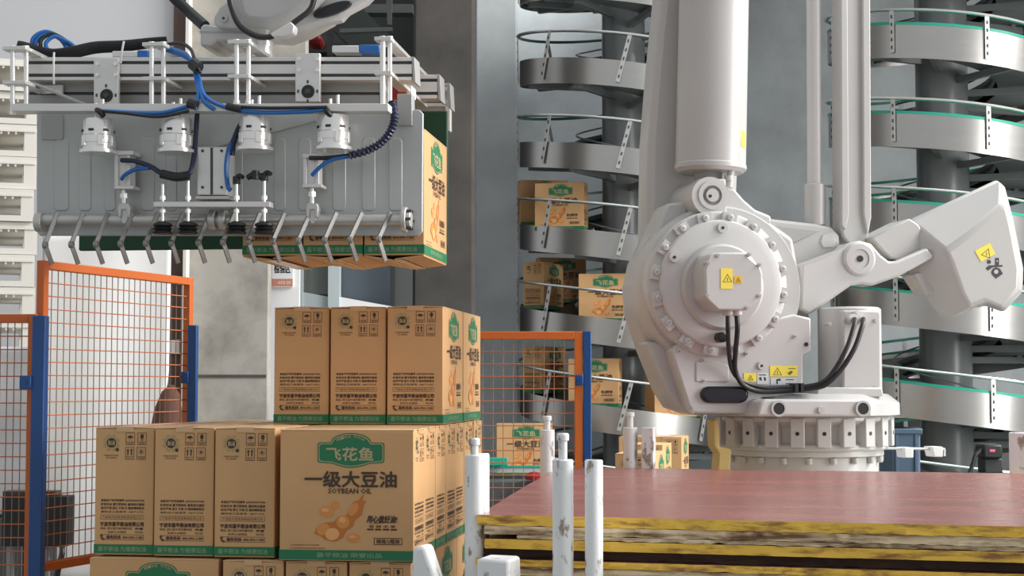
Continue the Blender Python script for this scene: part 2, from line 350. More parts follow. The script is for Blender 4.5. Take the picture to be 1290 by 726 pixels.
# ------------------------------------------------------------------ spiral conveyors
def spiral(name, label, pcx, Y, RO, RI, z_top_left, pitch, turns_up, turns_dn, band, colr, green, rail_h, brk_phase, lean):
    c = at(pcx, 487, Y); root = thing(name, label, 'conveyor', (c.x, Y, 0))
    N = 40
    phi0 = PI - 2 * PI * turns_up; phi1 = PI + 2 * PI * turns_dn
    n = int(N * (turns_up + turns_dn)); ph = [phi0 + (phi1 - phi0) * i / n for i in range(n + 1)]
    zz = lambda p: z_top_left - pitch * (p - PI) / (2 * PI)
    def strip(prof):                    # prof: closed list of (r, dz)
        mb = MB(); k = len(prof); vs = []
        for p in ph:
            for r, dz in prof: vs.append((r * math.cos(p), r * math.sin(p), zz(p) + dz))
        fs = [(i * k + j, i * k + (j + 1) % k, (i + 1) * k + (j + 1) % k, (i + 1) * k + j) for i in range(n) for j in range(k)]
        fs += [tuple(range(k)), tuple(n * k + j for j in range(k))]
        return mb.add(vs, fs)
    g = strip([(RO, 0), (RO + .006, 0), (RO + .006, -band), (RO, -band)]).build('outer_guard', 'inox', root)
    strip([(RI, 0.0), (RI + .006, 0.0), (RI + .006, -.10), (RI, -.10)]).build('inner_guard', 'spiral_grey', root)
    strip([(RI, -.03), (RO, -.03), (RO, -.06), (RI, -.06)]).build('conveyor_bed', 'spiral_dk', root)
    strip([(RI + .02, -.14), (RO - .02, -.14), (RO - .02, -.15), (RI + .02, -.15)]).build('return_pan', 'spiral_grey', root)
    if green: strip([(RO - .012, .0), (RO + .009, .0), (RO + .009, .018), (RO - .012, .018)]).build('wear_strip', 'teal', g)
    strip([(RO + .025 + .008 * math.cos(a), rail_h + .008 * math.sin(a)) for a in [k * PI / 3 for k in range(6)]]).build('guide_rail', 'chrome', root)
    strip([(RI - .01 + .007 * math.cos(a), .05 + .007 * math.sin(a)) for a in [k * PI / 3 for k in range(6)]]).build('inner_rail', 'spiral_grey', root)
    strip([(RO + .008, rail_h - .012), (RO + .018, rail_h - .012), (RO + .018, rail_h + .008), (RO + .008, rail_h + .008)]).build('rail_wear_strip', 'teal' if green else 'teal_dk', root)
    # slotted rail brackets and radial arms, each a part
    bm = MB().box((0.018, 0, (rail_h - band * .85) / 2), (.006, .030, rail_h + band * .85))
    for k in range(5): bm.box((.0225, 0, rail_h - .05 - k * (rail_h + band * .7) / 5), (.004, .010, .022), None, 1)
    bme = bm.mesh('rail_bracket', ['steel', 'slot'])
    am = MB(); L = RO - .08
    am.box((L / 2 + .04, 0, -.185), (L, .035, .045)); am.box((RO - .12, 0, -.13), (.035, .04, .12), R3('Y', .5))
    ame = am.mesh('support_arm', 'spiral_grey')
    p = math.radians(brk_phase)
    while p > phi0 + .3: p -= PI / 4
    while p < phi0 + .1: p += PI / 4
    while p < phi1 - .1:
        for nm, me, rr_ in (('rail_bracket', bme, RO), ('support_arm', ame, 0)):
            pp = p if nm == 'rail_bracket' else p + math.radians(18)
            z = zz(pp)
            if z < 0.45 or pp > phi1: continue
            o = bpy.data.objects.new(nm, me); COL.objects.link(o); o.parent = root
            o.location = (rr_ * math.cos(pp), rr_ * math.sin(pp), z); o.rotation_euler = (lean if nm == 'rail_bracket' else 0, 0, pp)
        p += PI / 4
    cm = MB().lathe([(colr * 1.7, 0), (colr * 1.7, .03), (colr, .03), (colr, 5.1)], (0, 0, 0), n=32)
    cm.build('column', 'col_grey', root)
    return root, zz, c
zt = at(655, 78, 12.1).z
SL, zL, cL = spiral('spiral_conveyor', 'stainless spiral conveyor carrying cartons around a grey column left of the robot', 787, 12.1, .765, .36, zt, .603, 1.3, 5.6, .185, .16, False, .19, 221, -.26)
zt2 = at(1052, 40, 11.5).z
SR, zR, cR = spiral('spiral_conveyor', 'empty stainless spiral conveyor with teal edge strip right of the robot', 1192, 11.5, .78, .36, zt2, .597, 1.3, 5.6, .225, .18, True, .10, 277, .0)

# ------------------------------------------------------------------ soybean oil cartons
CW, CD, CH = .356, .165, .340
def wide_print():
    p = Print(CW, CH); parts = []
    def cut():
        parts.append(p.mb); p.mb = MB(); p.lay = 0; p.k = 0
    U = lambda x: (x - 50) / 640.0; V = lambda y: (y - 60) / 650.0
    def badge(g, mi):
        pts = []
        x0, x1, y0, y1 = 232 + g, 550 - g, 125 + g, 226 - g
        def arc(cx, cy, r, a0, a1, n=5):
            return [(cx + r * math.cos(math.radians(a0 + (a1 - a0) * i / n)), cy + r * math.sin(math.radians(a0 + (a1 - a0) * i / n))) for i in range(n + 1)]
        pts += arc(x0 + 12, y0 + 12, 12, 180, 270, 3)
        pts += [(295 + g * .4, y0)]
        pts += [(391 + (96 - g * .8) * math.sin(math.radians(a)), 78 + g + (47) * (1 - math.cos(math.radians(a)) ** 1.0)) for a in range(-75, 76, 15)]
        pts += [(487 - g * .4, y0)]
        pts += arc(x1 - 12, y0 + 12, 12, 270, 360, 3) + arc(x1 - 12, y1 - 12, 12, 0, 90, 3)
        pts += [(391 + t * 10, y1 + (25 - 0.2 * g) * math.cos(math.radians(t * 9.2))) for t in range(9, -10, -3)]
        pts += arc(x0 + 12, y1 - 12, 12, 90, 180, 3)
        p.poly([(U(x), V(y)) for x, y in pts], mi)
    badge(0, 1); p.up(); badge(5, 5); p.up(); badge(9, 1); p.up()
    p.text('飞花鱼', U(274), U(498), V(150), V(215), 5, .018, 2)
    for i, ch in enumerate('FEIHUA YUYOU'):
        if ch == ' ': continue
        a = (-42 + 84 * i / 11.0); cx = 391 + 92 * math.sin(math.radians(a)); cy = 158 - 62 * math.cos(math.radians(a))
        p.text(ch, U(cx - 5), U(cx + 5), V(cy - 6), V(cy + 7), 5, .02)
    p.text('一级大豆油', U(172), U(607), V(268), V(346), 0, .022, 2); p.text('SOYBEAN OIL', U(285), U(490), V(352), V(377), 0, .02)
    cut()   # beans and pod
    p.ell(U(277), V(468), .056, .041, 2); p.ell(U(317), V(434), .031, .033, 2, rot=-.5); p.ell(U(404), V(596), .052, .034, 2)
    pod = [(217, 575), (232, 545), (268, 522), (310, 518), (335, 490), (375, 482), (386, 450), (404, 420), (432, 408), (446, 385), (455, 382), (447, 412), (466, 412), (452, 438), (445, 480), (415, 505), (402, 540), (372, 562), (356, 595), (318, 616), (270, 606), (250, 588)]
    p.poly([(U(x), V(y)) for x, y in pod], 3); p.up()
    p.ell(U(262), V(555), .05, .045, 2, rot=-.3); p.ell(U(305), V(578), .052, .046, 4, rot=-.2); p.ell(U(355), V(518), .05, .05, 2, rot=-.6); p.ell(U(405), V(455), .03, .055, 2, rot=.5)
    p.up(); p.ell(U(270), V(460), .03, .016, 4); p.ell(U(400), V(590), .028, .012, 4); p.ell(U(352), V(508), .025, .022, 4); p.up(-2)
    cut(); p.text('用心做好油!', U(468), U(612), V(485), V(520), 0, .03, 1, .2)
    p.poly([(U(470), V(528)), (U(540), V(517)), (U(612), V(518)), (U(540), V(521))], 0)
    p.text('香 醇 浓 厚', U(478), U(604), V(532), V(545), 0, .01)
    for i in range(4): p.rect(U(470 + i * 37), U(500 + i * 37), V(549), V(557), 0)
    p.frame(U(502), U(636), V(594), V(628), .005, 0); p.text('规格/2瓶装', U(514), U(624), V(600), V(622), 0, .02)
    cut(); p.text('产品标准号及食品生产许可证见包装侧面', U(103), U(243), V(629), V(637), 0); p.text('生产日期见箱体喷码请存放于阴凉干燥处保存', U(103), U(272), V(645), V(653), 0)
    cut(); p.rect(0, 1, V(657), V(705), 1); p.up(); p.text('嘉平粮油 荣誉出品', U(230), U(540), V(669), V(693), 6, .01); cut()
    return parts
def narrow_print():
    p = Print(CD, CH); parts = []
    def cut():
        parts.append(p.mb); p.mb = MB(); p.lay = 0; p.k = 0
    U = lambda x: (x - 18) / 310.0; V = lambda y: (y - 40) / 650.0
    p.ell(U(103), V(120), 25 / 310, 25 / 650, 0); p.ring(U(103), V(120), 34 / 310, .008, 6)
    for k in range(24):
        a = 2 * PI * k / 24
        if k % 3: p.poly([(U(103 + r * math.cos(a + d)), V(120 + r * math.sin(a + d))) for r, d in ((36, -.05), (47, -.03), (47, .03), (36, .05))], 6)
    p.ell(U(134), V(155), 9 / 310, 9 / 650, 0); p.up(); p.text('放心油', U(86), U(120), V(108), V(132), 5, .02); p.up(-1)
    p.text('中国粮油学会推荐', U(64), U(141), V(180), V(189), 0); p.text('放心食用油', U(77), U(130), V(192), V(201), 0)
    for i, (a, b, c, d) in enumerate([(178, 225, 68, 130), (240, 286, 68, 130), (176, 222, 142, 205), (236, 283, 142, 205)]):
        p.frame(U(a), U(b), V(c), V(d), .007, 0); p.rect(U(a + 3), U(b - 3), V(d - 16), V(d - 14), 0)
        p.text(['怕湿', '易碎', '向上', '怕晒'][i], U(a + 8), U(b - 8), V(d - 12), V(d - 4), 0)
        m = (a + b) / 2
        if i == 0:
            p.poly([(U(m + 15 * math.cos(math.radians(t))), V(c + 27 - 13 * math.sin(math.radians(t)))) for t in range(0, 181, 20)], 0); p.rect(U(m - 1.2), U(m + 1.2), V(c + 24), V(d - 22), 0)
        if i == 1: p.ell(U(m), V(c + 19), 9 / 310, 13 / 650, 0); p.rect(U(m - 1.2), U(m + 1.2), V(c + 28), V(d - 24), 0); p.rect(U(m - 7), U(m + 7), V(d - 25), V(d - 22), 0)
        if i == 2:
            for q in (-9, 9): p.rect(U(m + q - 3), U(m + q + 3), V(c + 16), V(d - 22), 0); p.poly([(U(m + q - 7), V(c + 18)), (U(m + q), V(c + 7)), (U(m + q + 7), V(c + 18))], 0)
        if i == 3:
            p.ell(U(m), V(c + 23), 6 / 310, 6 / 650, 0)
            for k in range(8):
                a_ = k * PI / 4; p.poly([(U(m + r * math.cos(a_ + e)), V(c + 23 + r * math.sin(a_ + e))) for r, e in ((9, -.12), (16, -.07), (16, .07), (9, .12))], 0)
    cut(); p.text('食品生产许可证编号 QS330202010086', U(53), U(279), V(407), V(420), 0, .025); p.text('贮存方法 置于阴凉处 避免阳光直射', U(53), U(279), V(427), V(440), 0, .025)
    p.text('执行产地 浙江 宁波 见 瓶体喷码标注', U(53), U(279), V(446), V(459), 0, .025); p.text('原料加工标准号: GB/T1535', U(53), U(275), V(466), V(477), 0, .01)
    p.frame(U(51), U(277), V(487), V(510), .005, 0); p.text('产品含大豆及其制品信息公示', U(60), U(268), V(492), V(505), 0)
    p.text('宁波市嘉平粮油有限公司', U(51), U(277), V(523), V(545), 0, .03); p.text('地址: 浙江省宁波市鄞州区', U(51), U(218), V(550), V(562), 0, .01); p.text('古林工业园区', U(90), U(188), V(569), V(580), 0, .01)
    p.text('质量', U(232), U(275), V(551), V(562), 0, .02); p.text('检验', U(232), U(275), V(569), V(580), 0, .0)
    p.frame(U(64), U(277), V(587), V(614), .006, 0); p.text('服务热线: 400-090-1180', U(84), U(272), V(592), V(609), 0, .025)
    p.poly([(U(50), V(590)), (U(60), V(584)), (U(63), V(592)), (U(58), V(598)), (U(66), V(608)), (U(74), V(606)), (U(76), V(613)), (U(66), V(617)), (U(55), V(608))], 0)
    cut(); p.rect(0, 1, V(637), V(683), 1); p.up(); p.text('嘉平粮油 为健康加油', U(40), U(290), V(647), V(673), 6, .01); cut()
    return parts
INKS = ['ink', 'green', 'orange_ink', 'orange_dk', 'orange_lt', 'pale', 'pale_green']
wide_me = [(n_, m_.mesh(n_, INKS, 0)) for n_, m_ in zip(('badge_print', 'soybean_print', 'slogan_print', 'small_print', 'green_band'), wide_print())]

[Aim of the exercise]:
Give only the number of lines in the data that include the string "parts".

[Expected answer]:
7